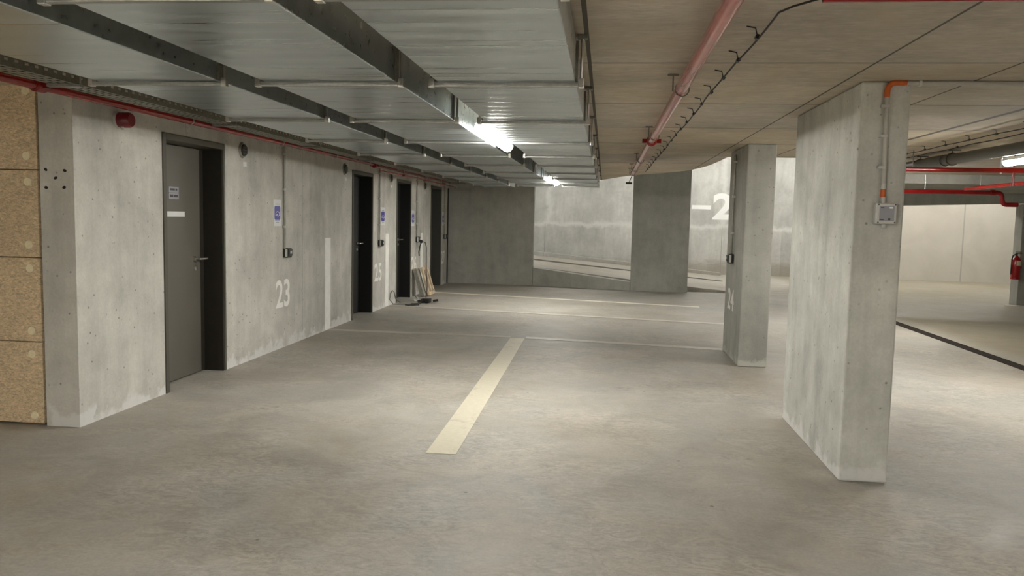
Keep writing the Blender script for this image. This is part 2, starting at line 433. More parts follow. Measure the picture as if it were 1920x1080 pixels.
# back wall with the wide opening onto the ramp
P = [(XW-.1, 17.88), (-1.585, 17.84), (.575, 17.32), (1.76, 17.16)]
def wallseg(mb, a, b, z0a, z1a, z1b, th=.2):
    mb.hexa([(a[0], a[1], z0a), (b[0], b[1], z0a), (b[0], b[1]+th, z0a), (a[0], a[1]+th, z0a),
             (a[0], a[1], z1a), (b[0], b[1], z1b), (b[0], b[1]+th, z1b), (a[0], a[1]+th, z1a)])
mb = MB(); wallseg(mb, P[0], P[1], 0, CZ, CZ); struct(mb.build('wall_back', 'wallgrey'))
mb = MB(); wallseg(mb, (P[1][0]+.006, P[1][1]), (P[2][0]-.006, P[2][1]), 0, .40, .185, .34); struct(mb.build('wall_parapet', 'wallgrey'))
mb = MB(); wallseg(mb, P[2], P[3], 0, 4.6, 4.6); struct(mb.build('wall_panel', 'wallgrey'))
struct(MB().box(XW+.001, XW+.022, 17.80, 17.84, 0, 2.13).build('trim_joint', 'rubber'))
# ramp rising to the left behind it, with kerb
fp = [(-9, 18.2, 1.08), (-1.585, 18.20, .40), (.575, 17.68, .215), (1.9, 17.52, .10), (3.1, 17.5, .004)]
mb = MB()
for a, b in zip(fp, fp[1:]):
    mb.hexa([(a[0], a[1], -.1), (b[0], b[1], -.1), (b[0], 23.6, -.1), (a[0], 23.6, -.1),
             (a[0], a[1], a[2]), (b[0], b[1], b[2]), (b[0], 23.6, b[2]), (a[0], 23.6, a[2])])
struct(mb.build('floor_ramp', 'floor'))
struct(MB().hexa([(-9, 23.2, .9), (3.3, 23.2, -.1), (3.3, 23.6, -.1), (-9, 23.6, .9),
                  (-9, 23.2, 1.17), (3.3, 23.2, .07), (3.3, 23.6, .07), (-9, 23.6, 1.17)]).build('trim_kerb', 'far'))
struct(MB().hexa([(-9, 20.9, 1.0), (3.0, 20.7, -.1), (3.0, 20.82, -.1), (-9, 21.02, 1.0),
                  (-9, 20.9, 1.10), (3.0, 20.7, .03), (3.0, 20.82, .03), (-9, 21.02, 1.10)]).build('trim_gutter', 'wallgrey'))

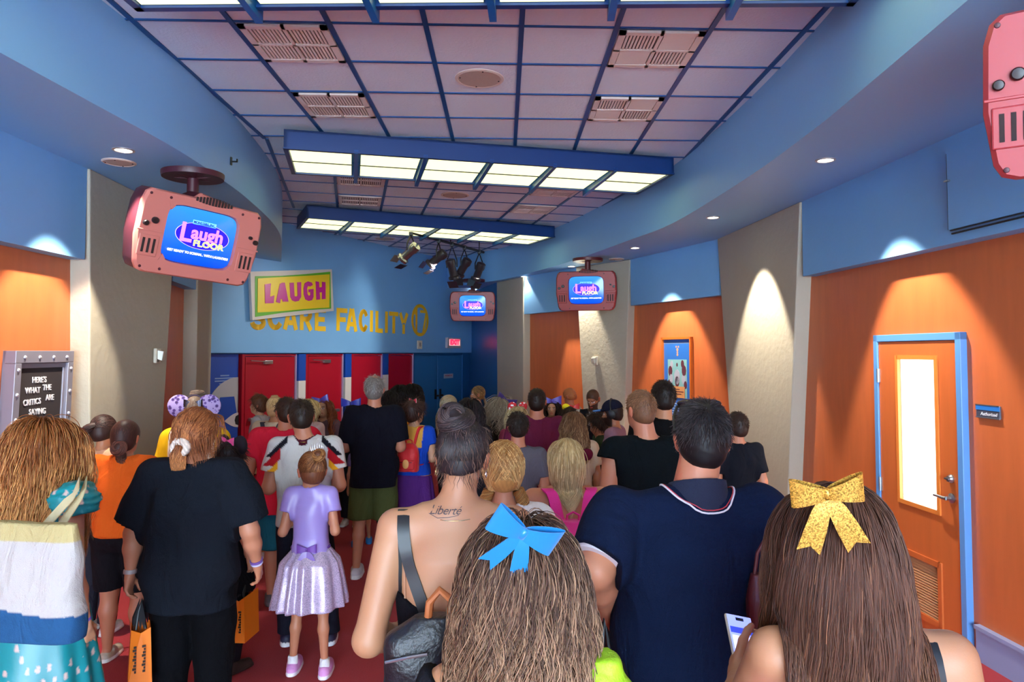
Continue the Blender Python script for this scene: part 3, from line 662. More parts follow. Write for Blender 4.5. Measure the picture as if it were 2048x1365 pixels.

---------------

- [WORK REQUIRED]: Without the images, write out each line of the data verbatim.

- [RESPONSE]:
Keep writing the Blender script for this image. This is part 2, starting at line 433. More parts follow. Measure the picture as if it were 1920x1080 pixels.
# back wall with the wide opening onto the ramp
P = [(XW-.1, 17.88), (-1.585, 17.84), (.575, 17.32), (1.76, 17.16)]
def wallseg(mb, a, b, z0a, z1a, z1b, th=.2):
    mb.hexa([(a[0], a[1], z0a), (b[0], b[1], z0a), (b[0], b[1]+th, z0a), (a[0], a[1]+th, z0a),
             (a[0], a[1], z1a), (b[0], b[1], z1b), (b[0], b[1]+th, z1b), (a[0], a[1]+th, z1a)])
mb = MB(); wallseg(mb, P[0], P[1], 0, CZ, CZ); struct(mb.build('wall_back', 'wallgrey'))
mb = MB(); wallseg(mb, (P[1][0]+.006, P[1][1]), (P[2][0]-.006, P[2][1]), 0, .40, .185, .34); struct(mb.build('wall_parapet', 'wallgrey'))
mb = MB(); wallseg(mb, P[2], P[3], 0, 4.6, 4.6); struct(mb.build('wall_panel', 'wallgrey'))
struct(MB().box(XW+.001, XW+.022, 17.80, 17.84, 0, 2.13).build('trim_joint', 'rubber'))
# ramp rising to the left behind it, with kerb
fp = [(-9, 18.2, 1.08), (-1.585, 18.20, .40), (.575, 17.68, .215), (1.9, 17.52, .10), (3.1, 17.5, .004)]
mb = MB()
for a, b in zip(fp, fp[1:]):
    mb.hexa([(a[0], a[1], -.1), (b[0], b[1], -.1), (b[0], 23.6, -.1), (a[0], 23.6, -.1),
             (a[0], a[1], a[2]), (b[0], b[1], b[2]), (b[0], 23.6, b[2]), (a[0], 23.6, a[2])])
struct(mb.build('floor_ramp', 'floor'))
struct(MB().hexa([(-9, 23.2, .9), (3.3, 23.2, -.1), (3.3, 23.6, -.1), (-9, 23.6, .9),
                  (-9, 23.2, 1.17), (3.3, 23.2, .07), (3.3, 23.6, .07), (-9, 23.6, 1.17)]).build('trim_kerb', 'far'))
struct(MB().hexa([(-9, 20.9, 1.0), (3.0, 20.7, -.1), (3.0, 20.82, -.1), (-9, 21.02, 1.0),
                  (-9, 20.9, 1.10), (3.0, 20.7, .03), (3.0, 20.82, .03), (-9, 21.02, 1.10)]).build('trim_gutter', 'wallgrey'))

Continue the Blender Python script for this scene: part 3, from line 662. More parts follow. Write for Blender 4.5. Measure the picture as if it were 2048x1365 pixels.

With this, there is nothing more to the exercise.